Tutti vogliono una grande festa

/ 20.08.2018
di Natascha Fioretti

«Tutti vogliono una grande festa, un’estate tridimensionale, il mondo vuole una grande festa vieni quassù…». L’avrete riconosciuto il ritornello di una delle canzoni più gettonate di quest’estate che reclama la nostra voglia di andare al mare e di divertirci a qualunque costo. Se sulle prime sembra una canzonetta leggera, nelle parole di Carboni ho ritrovato una delle immagini della nostra società. Una società che vuole una grande festa, argomenti pop di cui discorrere e possibilmente meno fastidi da affrontare. Non rientrano nella categoria pop la morte, la rabbia, l’ingiustizia o il dolore.
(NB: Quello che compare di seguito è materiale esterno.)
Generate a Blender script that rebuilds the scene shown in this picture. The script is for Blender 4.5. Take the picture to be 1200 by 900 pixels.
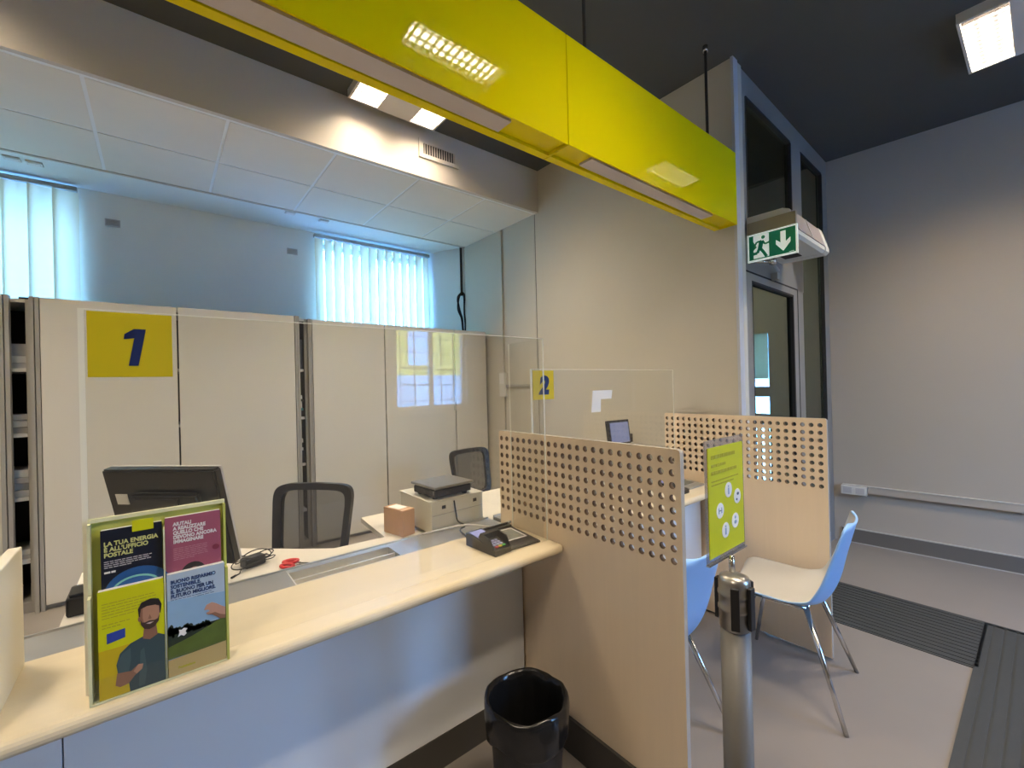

Vogliamo una grande festa e in fondo la vogliamo tutto l’anno. Se vi guardate in giro non avete la stessa impressione? Pensate alle vostre vite, a quelle dei vostri amici, conoscenti, colleghi, ai loro profili social. Non avete anche voi l’impressione che grazie alla tecnologia e alle sue mille risorse sempre di più costruiamo attorno a noi delle grandi bolle che ci avviluppano e ci contengono? Bolle tecnologiche fatte di dati, di profili, di immagini, di aspettative che ci anticipano, ci precedono, precedono il nostro essere, la nostra identità più profonda, l’unica vera che non sta sui social. E con le nostre bolle, nell’età della globalizzazione, andiamo ovunque, ci muoviamo veloci, ci adattiamo a qualsiasi aereo e città, siamo sempre connessi, sempre sul pezzo, mai fermi e mai soli. E se c’è qualche problema la tecnologia lo risolverà. L’importante, come canta Carboni, è essere sempre pop, stare sempre al top. E che non ci vengano a dire che non siamo nudi e puri, perbacco, le nostre bolle sono trasparenti!

In fondo oggi non è tutto trasparente e tutto democratico? E mentre ci sentiamo al sicuro nelle nostre bolle perfette con tutte le connessioni, i profili e le amicizie in ordine, fuori sentiamo dell’emergenza migranti, della grave crisi della Turchia, di un presidente americano che nega il problema del cambiamento climatico, di un governo italiano populista che sale al potere in nome del cambiamento e in realtà lo usa a suo piacimento, vedi l’irritante questione sulla presidenza RAI. Ma noi nelle nostre bolle siamo tranquilli, il nostro circoscritto ambiente è ancora sano, tutt’al più ogni tanto mettiamo un like o una faccina arrabbiata per mettere in chiaro le nostre preferenze e dire da che parte stiamo. Non è così che si fa oggi?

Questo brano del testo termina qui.